In transcribing the Old English above, we’ve replaced the Anglo-Saxon symbol for “and” (it looks like a 7) with an ampersand, and modified some of the punctuation to make the Old English more readable.

Some scholars have translated the Old English “Ecceard smið” as “Ecceard smith,” treating “smith” as a byname, while others have translated it as “Ecceard the smith,” treating “smith” as an appositive that refers to Ecceard by his occupation.

We lean toward considering “smith” a nickname or byname here.

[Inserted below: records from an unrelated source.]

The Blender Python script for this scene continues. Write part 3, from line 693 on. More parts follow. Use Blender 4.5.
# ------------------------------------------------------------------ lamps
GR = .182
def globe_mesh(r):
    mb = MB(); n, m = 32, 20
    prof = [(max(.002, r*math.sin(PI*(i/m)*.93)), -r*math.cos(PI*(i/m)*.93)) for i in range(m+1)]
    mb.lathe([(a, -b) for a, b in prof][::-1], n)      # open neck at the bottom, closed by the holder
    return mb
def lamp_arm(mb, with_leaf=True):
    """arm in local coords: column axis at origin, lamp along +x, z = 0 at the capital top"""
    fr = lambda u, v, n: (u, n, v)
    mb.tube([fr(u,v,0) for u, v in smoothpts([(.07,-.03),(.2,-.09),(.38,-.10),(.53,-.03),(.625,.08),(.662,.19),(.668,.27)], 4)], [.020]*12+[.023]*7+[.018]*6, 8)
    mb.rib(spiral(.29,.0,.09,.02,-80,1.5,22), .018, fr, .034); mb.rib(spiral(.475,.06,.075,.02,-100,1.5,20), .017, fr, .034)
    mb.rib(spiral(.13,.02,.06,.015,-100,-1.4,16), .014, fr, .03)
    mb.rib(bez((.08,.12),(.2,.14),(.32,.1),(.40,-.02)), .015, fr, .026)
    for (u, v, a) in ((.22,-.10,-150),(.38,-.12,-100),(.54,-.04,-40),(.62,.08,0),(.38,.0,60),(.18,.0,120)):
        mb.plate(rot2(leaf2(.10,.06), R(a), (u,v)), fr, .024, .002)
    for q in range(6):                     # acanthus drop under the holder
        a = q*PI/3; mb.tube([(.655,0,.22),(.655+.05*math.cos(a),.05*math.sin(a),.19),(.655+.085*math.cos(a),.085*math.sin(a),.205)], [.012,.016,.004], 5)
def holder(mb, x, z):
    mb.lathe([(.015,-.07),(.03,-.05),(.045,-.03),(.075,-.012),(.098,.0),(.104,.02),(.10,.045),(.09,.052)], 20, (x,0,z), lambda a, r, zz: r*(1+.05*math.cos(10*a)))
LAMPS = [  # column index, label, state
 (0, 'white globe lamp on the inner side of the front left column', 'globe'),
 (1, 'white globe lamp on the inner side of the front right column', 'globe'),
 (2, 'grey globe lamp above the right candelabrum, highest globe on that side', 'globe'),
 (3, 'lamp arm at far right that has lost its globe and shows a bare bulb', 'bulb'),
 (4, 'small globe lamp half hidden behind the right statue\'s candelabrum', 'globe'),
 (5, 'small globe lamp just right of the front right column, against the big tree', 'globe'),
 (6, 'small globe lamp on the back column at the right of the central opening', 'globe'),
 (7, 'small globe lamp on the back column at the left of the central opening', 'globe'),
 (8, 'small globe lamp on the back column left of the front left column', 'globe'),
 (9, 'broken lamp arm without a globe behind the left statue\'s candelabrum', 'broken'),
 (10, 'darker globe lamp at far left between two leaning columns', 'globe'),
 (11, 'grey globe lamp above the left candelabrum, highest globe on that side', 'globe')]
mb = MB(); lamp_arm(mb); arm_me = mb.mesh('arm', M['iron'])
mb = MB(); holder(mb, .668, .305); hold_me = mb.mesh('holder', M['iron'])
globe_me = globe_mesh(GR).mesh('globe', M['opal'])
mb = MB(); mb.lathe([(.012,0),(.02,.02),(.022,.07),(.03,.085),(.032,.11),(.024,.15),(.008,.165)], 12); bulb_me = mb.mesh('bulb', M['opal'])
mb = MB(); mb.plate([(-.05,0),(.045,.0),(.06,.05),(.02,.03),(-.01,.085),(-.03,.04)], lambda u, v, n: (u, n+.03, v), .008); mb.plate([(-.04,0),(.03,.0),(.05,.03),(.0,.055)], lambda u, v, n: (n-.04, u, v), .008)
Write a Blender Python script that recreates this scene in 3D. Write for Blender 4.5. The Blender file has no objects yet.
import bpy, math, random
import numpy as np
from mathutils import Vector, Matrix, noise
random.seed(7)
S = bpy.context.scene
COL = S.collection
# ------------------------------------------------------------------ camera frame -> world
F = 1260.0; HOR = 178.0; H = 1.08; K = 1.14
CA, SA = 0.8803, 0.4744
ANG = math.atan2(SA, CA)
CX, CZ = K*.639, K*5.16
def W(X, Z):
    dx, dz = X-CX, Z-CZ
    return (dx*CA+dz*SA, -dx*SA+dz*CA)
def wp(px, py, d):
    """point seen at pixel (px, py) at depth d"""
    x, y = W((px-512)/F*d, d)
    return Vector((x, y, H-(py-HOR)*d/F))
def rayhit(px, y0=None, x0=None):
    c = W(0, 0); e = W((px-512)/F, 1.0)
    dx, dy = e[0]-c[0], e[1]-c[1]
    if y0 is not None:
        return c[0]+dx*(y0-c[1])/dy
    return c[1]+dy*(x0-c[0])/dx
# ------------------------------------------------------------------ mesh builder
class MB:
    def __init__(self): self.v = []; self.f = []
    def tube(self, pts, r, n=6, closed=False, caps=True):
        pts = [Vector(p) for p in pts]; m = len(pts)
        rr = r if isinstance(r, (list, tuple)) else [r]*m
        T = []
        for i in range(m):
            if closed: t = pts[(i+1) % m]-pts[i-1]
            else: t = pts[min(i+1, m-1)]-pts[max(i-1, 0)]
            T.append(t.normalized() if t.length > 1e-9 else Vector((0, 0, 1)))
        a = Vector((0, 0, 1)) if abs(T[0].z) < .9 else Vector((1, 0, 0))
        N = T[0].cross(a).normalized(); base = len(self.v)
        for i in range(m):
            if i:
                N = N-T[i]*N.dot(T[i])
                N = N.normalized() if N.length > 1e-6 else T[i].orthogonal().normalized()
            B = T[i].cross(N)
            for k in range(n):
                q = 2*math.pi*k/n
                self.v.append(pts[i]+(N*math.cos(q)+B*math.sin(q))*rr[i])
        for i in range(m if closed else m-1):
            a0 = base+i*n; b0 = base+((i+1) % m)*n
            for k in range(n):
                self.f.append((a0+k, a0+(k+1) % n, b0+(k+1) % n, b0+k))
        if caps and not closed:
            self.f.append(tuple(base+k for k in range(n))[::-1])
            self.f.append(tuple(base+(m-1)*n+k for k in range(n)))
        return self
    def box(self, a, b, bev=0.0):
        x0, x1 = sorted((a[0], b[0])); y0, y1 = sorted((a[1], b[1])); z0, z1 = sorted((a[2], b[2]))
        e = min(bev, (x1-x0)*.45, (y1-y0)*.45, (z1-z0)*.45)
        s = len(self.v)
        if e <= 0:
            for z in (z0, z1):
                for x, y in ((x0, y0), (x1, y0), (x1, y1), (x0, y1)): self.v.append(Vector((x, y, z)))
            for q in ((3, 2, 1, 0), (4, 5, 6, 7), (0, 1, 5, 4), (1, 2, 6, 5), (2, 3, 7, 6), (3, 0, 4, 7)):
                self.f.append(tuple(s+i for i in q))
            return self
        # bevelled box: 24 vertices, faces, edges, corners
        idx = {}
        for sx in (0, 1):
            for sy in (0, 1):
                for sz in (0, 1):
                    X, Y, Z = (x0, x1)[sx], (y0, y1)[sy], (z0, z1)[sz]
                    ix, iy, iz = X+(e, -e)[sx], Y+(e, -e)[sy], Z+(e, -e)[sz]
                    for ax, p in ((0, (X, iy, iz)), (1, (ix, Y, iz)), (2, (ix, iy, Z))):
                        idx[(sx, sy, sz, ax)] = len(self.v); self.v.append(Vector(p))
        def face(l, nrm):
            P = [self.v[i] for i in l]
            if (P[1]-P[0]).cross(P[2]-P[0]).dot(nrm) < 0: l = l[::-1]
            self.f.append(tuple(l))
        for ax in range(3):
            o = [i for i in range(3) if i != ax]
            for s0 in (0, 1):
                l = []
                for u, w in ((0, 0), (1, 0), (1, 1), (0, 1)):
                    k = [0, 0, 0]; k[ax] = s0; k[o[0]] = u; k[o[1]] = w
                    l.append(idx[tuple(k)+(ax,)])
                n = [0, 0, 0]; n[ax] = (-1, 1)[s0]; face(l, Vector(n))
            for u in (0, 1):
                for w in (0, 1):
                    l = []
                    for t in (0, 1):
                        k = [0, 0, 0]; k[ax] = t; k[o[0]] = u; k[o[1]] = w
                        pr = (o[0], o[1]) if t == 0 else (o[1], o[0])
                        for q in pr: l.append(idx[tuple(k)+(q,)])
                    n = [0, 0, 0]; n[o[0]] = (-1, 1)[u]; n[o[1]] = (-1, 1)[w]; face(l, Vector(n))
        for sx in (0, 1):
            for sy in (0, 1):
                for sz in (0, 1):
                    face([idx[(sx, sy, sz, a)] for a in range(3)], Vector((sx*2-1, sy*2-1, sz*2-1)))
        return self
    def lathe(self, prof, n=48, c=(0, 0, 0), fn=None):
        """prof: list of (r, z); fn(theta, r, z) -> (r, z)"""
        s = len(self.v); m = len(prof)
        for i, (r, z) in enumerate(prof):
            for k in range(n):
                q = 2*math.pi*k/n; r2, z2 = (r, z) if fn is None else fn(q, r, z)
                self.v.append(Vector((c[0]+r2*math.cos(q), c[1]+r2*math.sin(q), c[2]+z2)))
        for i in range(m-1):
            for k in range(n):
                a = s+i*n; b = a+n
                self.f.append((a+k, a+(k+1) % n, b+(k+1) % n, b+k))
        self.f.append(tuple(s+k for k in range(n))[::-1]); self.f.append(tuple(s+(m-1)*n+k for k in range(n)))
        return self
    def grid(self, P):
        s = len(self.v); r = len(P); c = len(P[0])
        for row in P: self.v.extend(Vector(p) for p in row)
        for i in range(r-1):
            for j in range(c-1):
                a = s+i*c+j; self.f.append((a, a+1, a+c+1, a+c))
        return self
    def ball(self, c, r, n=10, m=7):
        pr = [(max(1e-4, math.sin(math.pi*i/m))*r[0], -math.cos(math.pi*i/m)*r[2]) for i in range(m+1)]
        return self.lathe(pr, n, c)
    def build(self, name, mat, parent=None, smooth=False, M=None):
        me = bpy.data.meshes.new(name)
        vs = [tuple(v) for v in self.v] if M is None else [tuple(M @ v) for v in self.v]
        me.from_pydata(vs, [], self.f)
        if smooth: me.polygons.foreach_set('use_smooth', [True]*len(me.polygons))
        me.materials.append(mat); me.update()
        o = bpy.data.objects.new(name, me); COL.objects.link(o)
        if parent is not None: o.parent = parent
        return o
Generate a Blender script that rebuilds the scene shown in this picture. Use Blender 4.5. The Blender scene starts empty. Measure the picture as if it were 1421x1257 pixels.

As we noted, such names weren’t generally passed on from generation to generation until well into the Middle Ages.

Percy Hide Reaney and Richard Middlewood Wilson, authors of A Dictionary of English Surnames (3rd ed., 1991), note that surnames were constantly changing in the Middle Ages.

“Today, surnames mean an inherited family name; originally it meant simply an additional name,” the authors write.

In The Birth of the West (2014), Paul Collins provides additional details about the freeing of the slaves mentioned above, noting that a great famine in 975 forced some Anglo-Saxons to sell themselves into slavery to keep from dying of hunger.

“Geatfleda, a wealthy woman in Durham, heard that a group of people with children had sold themselves into slavery to survive,” Collins writes. “She then bought them and granted them freedom when the famine had ended.”

In The Old English Manor: A Study in English Economic History (1892), the historian Charles McLean Andrews says that “in cases of great poverty and distress it was not uncommon for freemen to sell themselves into slavery.”

“Frequently it might happen that violence or fraud would force a freeman into slavery, an enforcement, which, while not legally recognized, would become practically a fact, and of legal importance in relation to the posterity of the unfortunate freeman, for of course all children of slaves remained slaves,” Andrews writes.

We could speculate more about the popularity of the name “Smith,” but it would be mere conjecture.

As Richard A. McKinley writes in A History of British Surnames (1990), a lot of medieval genealogy is guesswork:

“It is generally impossible to say why, for instance, a man living about 1300 who was a blacksmith, who had a father called William, and who walked with a limp, came to be called Smith, rather than Williamson or Crookshank.”

You may also be interested in a post we wrote about colors used as surnames, as in “Mr. Gray” and “Ms. White.”

We’ll end with these anonymous lines that we came across in our readings for this post:

“From whence came Smith, all be he Knight or squire
But from the Smith, that forgeth at the fire?”